The City Commission on Monday approved a major plan development amendment that reduces the approved parking garage at Palm Beach Atlantic University (PBAU) from 11 levels to 8.5 levels, changes the garage’s exterior treatment and grants a narrow setback waiver to permit six supporting columns to encroach into the building buffer. The motion passed 3‑1 after a lengthy debate about parking supply and transportation demand management.
Harvey Woire, attorney for PBAU, said the amendment responds to commission direction to improve the garage’s appearance and reduce its perceived height on South Dixie Highway. The university removed a prior metal “wave” cladding concept and substituted a facade motif drawn from campus geometric symbolism (Ichthys/fish motif) used elsewhere on the university’s buildings. "Since that April approval, PBAU has applied to the city to reduce the height of the garage…We believe that all of these changes comply with what your desire was on the cosmetic changes," Woire said.
PBAU’s amendment reduces the number of spaces in the garage by approximately 185 spaces compared with the larger design approved in April. Staff, planning board and applicant agreed on a number of cosmetic changes and staff recommended approval of the amendment and the small waiver for six columns that intrude about 1.5 feet into an 8‑foot landscape buffer. Planning Board approved the design changes. The university and staff argued the campus can manage parking demand through technology and transportation‑demand‑management (TDM) strategies — shuttles, off‑site leased spaces, resident housing, and other operational changes — and that an updated parking demand study will help monitor needs.

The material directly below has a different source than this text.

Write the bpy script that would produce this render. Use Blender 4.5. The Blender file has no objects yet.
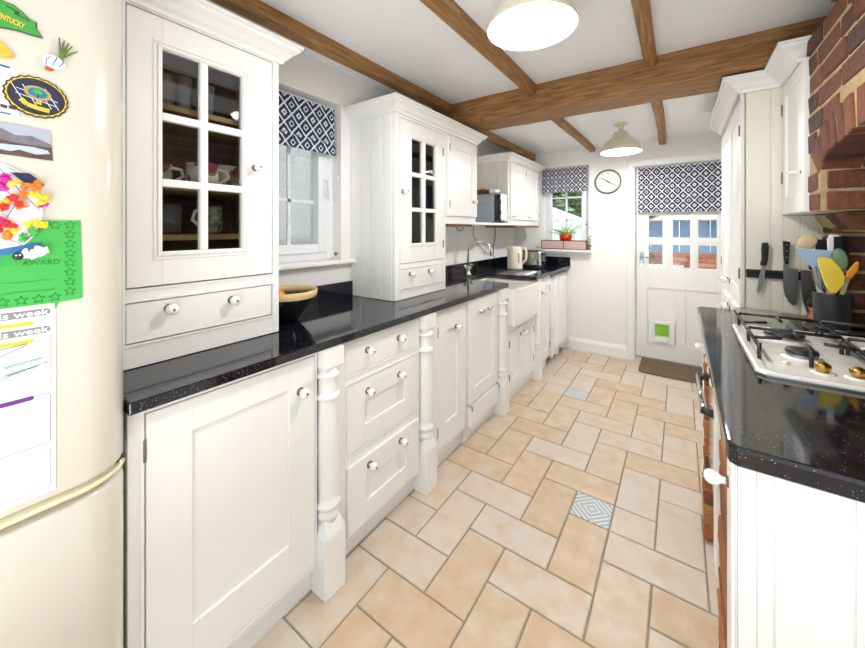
import bpy, bmesh, math, random
from mathutils import Vector, Matrix
random.seed(7)
C = bpy.context.scene
COL = C.collection
PI = math.pi

# ------------------------------------------------------------------ camera, world, sun, area lights, exposure
cam_d = bpy.data.cameras.new('camera'); cam = bpy.data.objects.new('camera', cam_d); COL.objects.link(cam)
cam_d.sensor_width = 36; cam_d.lens = 355/865*36; cam_d.shift_y = -95.0/865; cam_d.clip_start = 0.01; cam_d.clip_end = 200
cam.location = (0, 0, 1.31); cam.rotation_euler = (PI/2, 0, math.radians(34.85))
C.camera = cam
W = bpy.data.worlds.new('sky'); C.world = W; W.use_nodes = True
wn = W.node_tree.nodes; wl = W.node_tree.links
bg = wn['Background']; bg.inputs['Color'].default_value = (0.84, 0.92, 1.0, 1); bg.inputs['Strength'].default_value = .8
def area(name, loc, rot, sx, sy, power, color=(1, 1, 1)):
    l = bpy.data.lights.new(name, 'AREA'); l.shape = 'RECTANGLE'; l.size = sx; l.size_y = sy; l.energy = power; l.color = color
    o = bpy.data.objects.new(name, l); COL.objects.link(o); o.location = loc; o.rotation_euler = rot; return o
# added upward area light behind the camera, unseen, to brighten the ceiling
area('added_ceiling_fill', (-.1, -.7, .5), (PI, 0, 0), 1.2, 1.0, 18, (.96, .98, 1))
sun_d = bpy.data.lights.new('sun', 'SUN'); sun_d.energy = 1.8; sun_d.angle = .05; sun_d.color = (1, .96, .9)
sun = bpy.data.objects.new('sun', sun_d); COL.objects.link(sun)
sun.rotation_euler = Vector((.55, -.33, .75)).to_track_quat('Z', 'Y').to_euler()
vs = C.view_settings; vs.view_transform = 'Standard'; vs.look = 'None'; vs.gamma = 1.0; vs.exposure = 1.05
try: vs.use_curve_mapping = False
except Exception: pass

# ------------------------------------------------------------------ materials
def lin(h):
    if isinstance(h, str):
        h = h.lstrip('#'); v = [int(h[i:i+2], 16)/255 for i in (0, 2, 4)]
        return tuple(x/12.92 if x <= .04045 else ((x+.055)/1.055)**2.4 for x in v)
    return tuple(h)
def mat(name, col, rough=.5, metal=0, bump=0, bscale=60, spec=None, noise=0, nscale=8, coat=0, emit=0, alpha=None, trans=0):
    m = bpy.data.materials.new(name); m.use_nodes = True
    n = m.node_tree.nodes; l = m.node_tree.links; b = n['Principled BSDF']
    c = lin(col)
    b.inputs['Base Color'].default_value = (*c, 1); b.inputs['Roughness'].default_value = rough; b.inputs['Metallic'].default_value = metal
    if coat: b.inputs['Coat Weight'].default_value = coat; b.inputs['Coat Roughness'].default_value = .08
    if trans: b.inputs['Transmission Weight'].default_value = trans
    if emit: b.inputs['Emission Color'].default_value = (*c, 1); b.inputs['Emission Strength'].default_value = emit
    tc = n.new('ShaderNodeTexCoord')
    if noise:
        t = n.new('ShaderNodeTexNoise'); t.inputs['Scale'].default_value = nscale; t.inputs['Detail'].default_value = 6
        l.new(tc.outputs['Object'], t.inputs['Vector'])
        r = n.new('ShaderNodeValToRGB'); r.color_ramp.elements[0].position = .3; r.color_ramp.elements[1].position = .7
        r.color_ramp.elements[0].color = (*[x*(1-noise) for x in c], 1); r.color_ramp.elements[1].color = (*[min(1, x*(1+noise)) for x in c], 1)
        l.new(t.outputs['Fac'], r.inputs['Fac']); l.new(r.outputs['Color'], b.inputs['Base Color'])
    if bump:
        t = n.new('ShaderNodeTexNoise'); t.inputs['Scale'].default_value = bscale; t.inputs['Detail'].default_value = 4
        l.new(tc.outputs['Object'], t.inputs['Vector'])
        bp = n.new('ShaderNodeBump'); bp.inputs['Strength'].default_value = bump; bp.inputs['Distance'].default_value = .01
        l.new(t.outputs['Fac'], bp.inputs['Height']); l.new(bp.outputs['Normal'], b.inputs['Normal'])
    return m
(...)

Several commissioners and public speakers, however, questioned whether the reduced garage would leave the campus short of parking as student enrollment grows. Commissioner Peduzzi and others referenced earlier testimony that larger parking capacity was necessary; Commissioner Peduzzi voted no on the final amendment. Veronica Altuve, city traffic engineer, and staff said the university’s current parking demand reports show adequate parking for the present academic year and stressed that the university must submit ongoing parking demand studies and can be required to implement stronger TDM measures if demand grows.
The final motion approved the lowered garage height, the facade redesign and the minor landscape waiver; staff will continue to monitor parking demand and enforce conditions tied to PBAU’s parking study.